Derek Ridgers has shot them all – Samuel L. Jackson, Richard Harris, Christopher Lee. Indeed, the photographer – who launches a new book ‘Derek Ridgers – Photographs’ (with an attendant exhibition in London) this October – has been shooting the famous, and infamous, for four decades. That’s pretty good going, seeing as he only got into photography as a way of getting closer to the bands he loved – it was music, rather than photography, that was his real motivator. That clearly worked out well – Jarvis Cocker, the Beastie Boys, Michael Stipe, Kylie Minogue and The Rolling Stones are among the many acts who have also been the focus of his distinctive eye.

But along the way somehow he became better known as one of the leading documenters of those avant-garde, grass roots sub-cultures that have shaped not just music but modern fashion, even culture at large – two-tone, punk, skinhead et al. As Ridgers has noted, he just happened to be there when these movements seemed to be exploding around him. They were at the margins of society, and that’s often where he chose to hang out with his camera.

Indeed, aknowledging the importance of these anonymous players in what would become seismic scenes, they’re given equal billing in the book with faces much, much more familiar. The book also presents previously unseen printed archive images and material for many of the seminal British magazines Ridgers worked for, the likes of ‘The Face’, ‘i-D’ and ‘NME’. They were, he’s noted, different times, in which creative cultures – driven by music, style or both – were given the freedom to slowly brew, grow and then articulate themselves; today the internet kills such movements as fast as it can spread word of them.
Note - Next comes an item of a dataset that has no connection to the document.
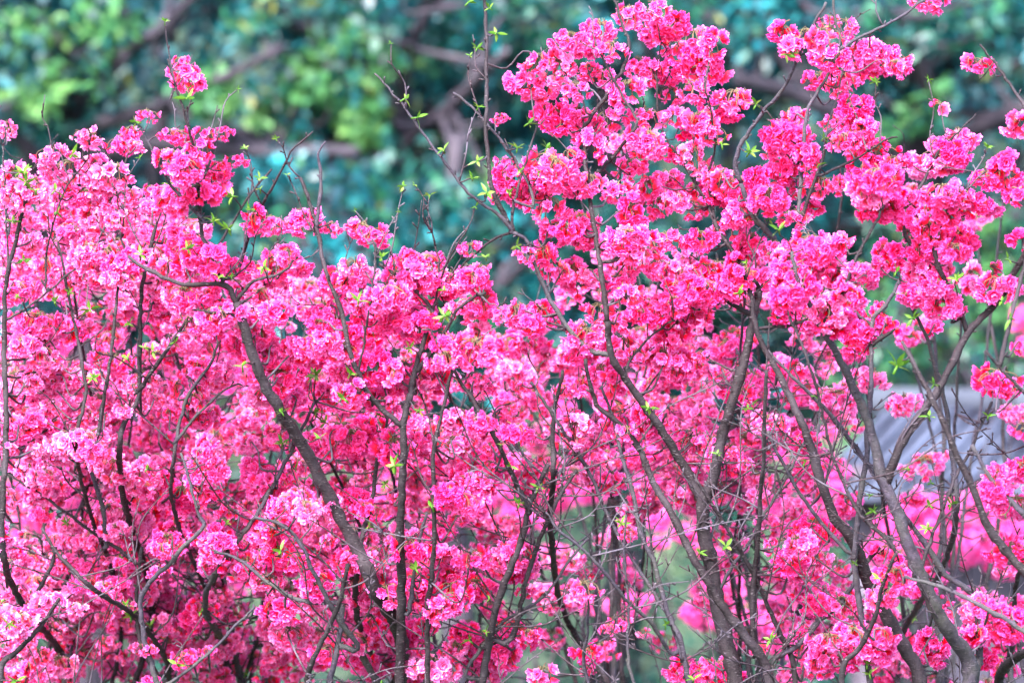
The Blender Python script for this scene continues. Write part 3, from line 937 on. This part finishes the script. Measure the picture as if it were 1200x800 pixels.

“From the 1940s through to the early 1980s, subcultures were allowed to gestate away from the critical gaze of naysayers,” Ridgers says. “So that before most people found out about biker gangs, beatniks and teddy boys, they have some shape and strength in numbers. But if anything interesting happens today, because of social media, by this evening the whole world will know about it. And by tomorrow the negativity will be out.”
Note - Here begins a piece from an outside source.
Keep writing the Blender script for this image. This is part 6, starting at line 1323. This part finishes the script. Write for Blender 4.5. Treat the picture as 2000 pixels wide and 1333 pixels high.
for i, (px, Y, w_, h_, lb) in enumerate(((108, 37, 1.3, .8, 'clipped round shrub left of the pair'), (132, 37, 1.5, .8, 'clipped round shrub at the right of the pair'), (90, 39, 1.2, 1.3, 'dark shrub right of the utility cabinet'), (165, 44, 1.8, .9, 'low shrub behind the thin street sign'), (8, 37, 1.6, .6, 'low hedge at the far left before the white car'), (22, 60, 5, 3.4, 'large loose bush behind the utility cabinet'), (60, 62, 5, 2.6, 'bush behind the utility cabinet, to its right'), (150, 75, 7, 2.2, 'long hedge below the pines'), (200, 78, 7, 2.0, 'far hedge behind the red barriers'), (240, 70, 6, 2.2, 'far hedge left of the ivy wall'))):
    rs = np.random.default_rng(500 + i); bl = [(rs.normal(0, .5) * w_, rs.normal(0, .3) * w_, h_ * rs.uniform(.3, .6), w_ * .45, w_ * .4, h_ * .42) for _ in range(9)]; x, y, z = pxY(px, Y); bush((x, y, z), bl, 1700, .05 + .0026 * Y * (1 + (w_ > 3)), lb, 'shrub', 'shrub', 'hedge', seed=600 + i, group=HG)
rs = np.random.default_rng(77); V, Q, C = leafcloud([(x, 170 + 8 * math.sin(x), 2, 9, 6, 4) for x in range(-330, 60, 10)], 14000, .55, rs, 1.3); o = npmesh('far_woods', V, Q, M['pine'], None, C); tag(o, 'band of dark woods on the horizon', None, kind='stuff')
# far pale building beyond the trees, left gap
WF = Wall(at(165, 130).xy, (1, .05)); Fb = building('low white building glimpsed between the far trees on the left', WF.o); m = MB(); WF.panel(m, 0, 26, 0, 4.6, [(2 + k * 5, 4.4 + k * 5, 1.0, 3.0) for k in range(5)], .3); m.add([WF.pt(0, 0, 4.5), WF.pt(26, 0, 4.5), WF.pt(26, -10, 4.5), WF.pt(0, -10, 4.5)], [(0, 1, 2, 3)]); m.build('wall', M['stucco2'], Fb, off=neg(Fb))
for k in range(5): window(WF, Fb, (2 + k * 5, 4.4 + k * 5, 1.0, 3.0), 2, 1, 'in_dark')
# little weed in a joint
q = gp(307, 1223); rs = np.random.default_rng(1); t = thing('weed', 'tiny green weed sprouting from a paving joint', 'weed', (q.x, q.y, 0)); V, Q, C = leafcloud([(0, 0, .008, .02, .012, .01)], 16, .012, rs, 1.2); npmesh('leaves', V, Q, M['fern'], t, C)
Ridgers also has something to say about the nature of talent too. It’s not rose-tinted glasses, or the words of a man stuck in the past, but his time shooting celebrities, then and now, has suggested to him that there has been a loosening of the connection between fame and talent. Too many people now, Ridgers asserts, are famous for no good reason – manufactured, self-made, but with little to offer beyond their own image. That makes his book almost historic in its viewpoint. But also – if any are listening – a timely clarion call to youth to rise up and do something different and dynamic again.

‘Derek Ridgers – Photographs’ is published by Carpet Bombing Publishing.